··· Material ···
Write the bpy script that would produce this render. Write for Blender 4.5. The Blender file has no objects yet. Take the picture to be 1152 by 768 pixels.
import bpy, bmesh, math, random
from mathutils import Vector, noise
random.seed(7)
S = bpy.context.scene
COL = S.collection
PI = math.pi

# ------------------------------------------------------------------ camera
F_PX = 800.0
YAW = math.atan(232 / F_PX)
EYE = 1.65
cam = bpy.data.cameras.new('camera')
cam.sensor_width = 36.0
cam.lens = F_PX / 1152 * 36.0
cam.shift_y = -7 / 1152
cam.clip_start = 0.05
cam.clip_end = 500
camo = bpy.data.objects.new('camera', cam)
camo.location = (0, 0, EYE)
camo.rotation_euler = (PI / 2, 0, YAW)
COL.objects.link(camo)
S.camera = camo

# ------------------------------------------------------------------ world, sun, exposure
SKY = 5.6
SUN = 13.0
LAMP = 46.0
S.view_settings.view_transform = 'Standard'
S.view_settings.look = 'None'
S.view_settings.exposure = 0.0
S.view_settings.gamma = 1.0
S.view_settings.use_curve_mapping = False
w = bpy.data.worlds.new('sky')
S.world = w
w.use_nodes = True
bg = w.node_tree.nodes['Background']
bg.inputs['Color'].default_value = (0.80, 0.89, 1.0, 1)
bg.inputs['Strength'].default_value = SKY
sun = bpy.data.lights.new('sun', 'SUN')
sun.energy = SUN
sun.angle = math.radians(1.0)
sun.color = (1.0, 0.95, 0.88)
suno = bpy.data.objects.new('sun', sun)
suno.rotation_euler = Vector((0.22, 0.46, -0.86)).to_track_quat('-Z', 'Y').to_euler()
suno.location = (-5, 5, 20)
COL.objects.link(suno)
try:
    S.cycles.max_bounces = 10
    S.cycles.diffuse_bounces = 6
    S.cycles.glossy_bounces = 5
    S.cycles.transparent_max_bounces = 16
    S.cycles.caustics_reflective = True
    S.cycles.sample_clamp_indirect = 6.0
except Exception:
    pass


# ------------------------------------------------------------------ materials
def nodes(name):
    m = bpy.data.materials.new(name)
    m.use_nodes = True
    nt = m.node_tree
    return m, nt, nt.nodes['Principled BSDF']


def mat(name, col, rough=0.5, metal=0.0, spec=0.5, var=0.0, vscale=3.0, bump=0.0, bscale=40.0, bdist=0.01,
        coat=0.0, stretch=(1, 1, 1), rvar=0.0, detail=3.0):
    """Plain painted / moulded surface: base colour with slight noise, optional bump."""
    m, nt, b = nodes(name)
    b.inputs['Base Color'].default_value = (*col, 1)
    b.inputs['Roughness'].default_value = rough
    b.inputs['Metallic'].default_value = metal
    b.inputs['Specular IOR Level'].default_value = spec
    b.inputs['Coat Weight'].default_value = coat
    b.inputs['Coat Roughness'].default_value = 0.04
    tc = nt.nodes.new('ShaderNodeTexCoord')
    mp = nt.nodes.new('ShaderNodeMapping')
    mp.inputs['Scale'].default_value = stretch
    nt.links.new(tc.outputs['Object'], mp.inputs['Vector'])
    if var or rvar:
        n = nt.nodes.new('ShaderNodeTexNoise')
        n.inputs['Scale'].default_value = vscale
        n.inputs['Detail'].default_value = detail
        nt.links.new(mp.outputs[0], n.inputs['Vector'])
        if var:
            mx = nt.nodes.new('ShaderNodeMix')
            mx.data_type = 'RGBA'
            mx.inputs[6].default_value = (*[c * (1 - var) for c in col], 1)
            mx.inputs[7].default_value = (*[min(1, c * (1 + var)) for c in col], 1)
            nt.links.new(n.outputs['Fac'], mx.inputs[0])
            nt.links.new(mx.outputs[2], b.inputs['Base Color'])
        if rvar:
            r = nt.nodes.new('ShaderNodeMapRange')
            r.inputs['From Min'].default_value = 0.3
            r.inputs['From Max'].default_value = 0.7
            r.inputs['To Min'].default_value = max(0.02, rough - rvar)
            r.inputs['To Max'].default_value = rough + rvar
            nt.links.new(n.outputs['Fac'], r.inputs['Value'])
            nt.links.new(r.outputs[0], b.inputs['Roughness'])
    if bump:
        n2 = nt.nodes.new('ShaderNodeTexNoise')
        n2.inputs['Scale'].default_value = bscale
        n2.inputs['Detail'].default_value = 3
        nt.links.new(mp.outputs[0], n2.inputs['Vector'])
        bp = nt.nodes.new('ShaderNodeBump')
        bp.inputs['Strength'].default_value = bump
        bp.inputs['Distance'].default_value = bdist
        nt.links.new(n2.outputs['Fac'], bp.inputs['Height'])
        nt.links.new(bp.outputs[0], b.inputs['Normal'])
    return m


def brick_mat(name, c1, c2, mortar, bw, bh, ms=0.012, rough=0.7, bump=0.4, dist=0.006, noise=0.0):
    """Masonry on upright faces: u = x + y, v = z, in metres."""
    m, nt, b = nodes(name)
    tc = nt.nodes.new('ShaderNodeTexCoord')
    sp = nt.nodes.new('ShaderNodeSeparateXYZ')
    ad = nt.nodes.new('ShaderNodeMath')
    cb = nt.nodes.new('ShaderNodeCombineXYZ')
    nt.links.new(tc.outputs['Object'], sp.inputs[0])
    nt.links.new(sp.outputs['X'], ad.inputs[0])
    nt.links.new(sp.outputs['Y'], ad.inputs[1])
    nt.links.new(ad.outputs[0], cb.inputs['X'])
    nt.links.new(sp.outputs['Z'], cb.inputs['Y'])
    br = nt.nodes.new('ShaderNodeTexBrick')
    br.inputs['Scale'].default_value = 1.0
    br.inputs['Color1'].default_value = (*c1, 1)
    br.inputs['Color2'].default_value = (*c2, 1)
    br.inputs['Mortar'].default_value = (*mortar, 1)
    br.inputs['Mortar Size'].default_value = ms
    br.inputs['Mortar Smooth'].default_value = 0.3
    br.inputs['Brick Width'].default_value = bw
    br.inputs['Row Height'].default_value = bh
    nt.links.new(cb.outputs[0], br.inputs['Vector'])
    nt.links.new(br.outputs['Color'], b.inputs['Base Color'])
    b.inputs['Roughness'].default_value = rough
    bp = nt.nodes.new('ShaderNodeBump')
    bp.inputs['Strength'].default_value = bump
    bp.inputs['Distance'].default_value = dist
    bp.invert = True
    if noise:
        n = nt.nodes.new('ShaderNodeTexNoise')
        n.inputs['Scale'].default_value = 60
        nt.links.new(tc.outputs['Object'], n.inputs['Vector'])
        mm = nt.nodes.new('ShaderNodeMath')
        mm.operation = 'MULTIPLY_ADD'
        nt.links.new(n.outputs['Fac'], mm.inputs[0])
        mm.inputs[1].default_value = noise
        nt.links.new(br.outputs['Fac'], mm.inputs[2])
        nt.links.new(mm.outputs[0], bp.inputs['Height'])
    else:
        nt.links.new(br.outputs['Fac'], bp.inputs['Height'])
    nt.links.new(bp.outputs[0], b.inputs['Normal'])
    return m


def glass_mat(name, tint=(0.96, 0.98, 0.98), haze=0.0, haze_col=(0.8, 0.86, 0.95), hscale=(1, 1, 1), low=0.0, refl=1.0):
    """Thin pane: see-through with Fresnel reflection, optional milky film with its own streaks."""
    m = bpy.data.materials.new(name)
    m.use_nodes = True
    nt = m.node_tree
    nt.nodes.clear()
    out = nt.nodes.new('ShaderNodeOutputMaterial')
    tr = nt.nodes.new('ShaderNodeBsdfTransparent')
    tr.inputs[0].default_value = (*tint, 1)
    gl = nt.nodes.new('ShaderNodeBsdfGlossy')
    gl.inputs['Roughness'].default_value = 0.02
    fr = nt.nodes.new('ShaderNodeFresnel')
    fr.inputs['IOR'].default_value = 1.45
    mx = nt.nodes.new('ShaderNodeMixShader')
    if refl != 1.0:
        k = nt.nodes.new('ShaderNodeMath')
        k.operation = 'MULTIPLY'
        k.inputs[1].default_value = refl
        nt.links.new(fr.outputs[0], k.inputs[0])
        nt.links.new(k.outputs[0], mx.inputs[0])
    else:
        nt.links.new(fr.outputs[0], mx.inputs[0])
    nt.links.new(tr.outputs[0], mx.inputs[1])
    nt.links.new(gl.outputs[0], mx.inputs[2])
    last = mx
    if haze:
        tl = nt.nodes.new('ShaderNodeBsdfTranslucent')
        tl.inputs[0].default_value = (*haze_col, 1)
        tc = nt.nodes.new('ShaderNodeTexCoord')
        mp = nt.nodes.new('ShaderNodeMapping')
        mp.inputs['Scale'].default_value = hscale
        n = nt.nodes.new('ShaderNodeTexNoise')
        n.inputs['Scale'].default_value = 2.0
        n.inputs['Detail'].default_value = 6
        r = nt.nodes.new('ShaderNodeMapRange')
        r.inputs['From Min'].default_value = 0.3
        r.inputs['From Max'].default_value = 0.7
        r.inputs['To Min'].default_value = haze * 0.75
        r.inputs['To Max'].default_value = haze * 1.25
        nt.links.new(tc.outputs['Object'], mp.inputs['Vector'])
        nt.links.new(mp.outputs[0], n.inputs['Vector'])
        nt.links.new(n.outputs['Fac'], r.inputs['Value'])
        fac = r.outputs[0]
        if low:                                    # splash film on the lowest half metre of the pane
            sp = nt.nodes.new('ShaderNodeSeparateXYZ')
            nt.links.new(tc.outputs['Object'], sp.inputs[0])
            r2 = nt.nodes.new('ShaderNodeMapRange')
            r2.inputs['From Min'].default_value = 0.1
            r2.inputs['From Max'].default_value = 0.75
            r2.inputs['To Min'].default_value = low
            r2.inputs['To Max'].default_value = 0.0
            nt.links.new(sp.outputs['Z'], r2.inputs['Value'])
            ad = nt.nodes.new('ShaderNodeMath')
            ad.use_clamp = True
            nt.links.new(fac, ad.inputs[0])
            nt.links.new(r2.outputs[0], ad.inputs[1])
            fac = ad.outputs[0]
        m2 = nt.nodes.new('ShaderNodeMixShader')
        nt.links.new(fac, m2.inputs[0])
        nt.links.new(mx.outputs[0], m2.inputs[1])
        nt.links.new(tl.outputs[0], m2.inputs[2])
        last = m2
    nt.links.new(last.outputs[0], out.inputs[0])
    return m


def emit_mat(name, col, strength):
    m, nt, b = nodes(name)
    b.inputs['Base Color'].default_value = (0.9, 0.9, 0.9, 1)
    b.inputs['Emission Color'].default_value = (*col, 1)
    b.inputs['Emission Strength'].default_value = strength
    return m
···
▸ What you will do
Quote verbatim the opening lines of the listing above, ending with the line where "PI = math.pi" appears; include both endpoints and nothing more.

▸ Answer
Write the bpy script that would produce this render. Write for Blender 4.5. The Blender file has no objects yet. Take the picture to be 1152 by 768 pixels.
import bpy, bmesh, math, random
from mathutils import Vector, noise
random.seed(7)
S = bpy.context.scene
COL = S.collection
PI = math.pi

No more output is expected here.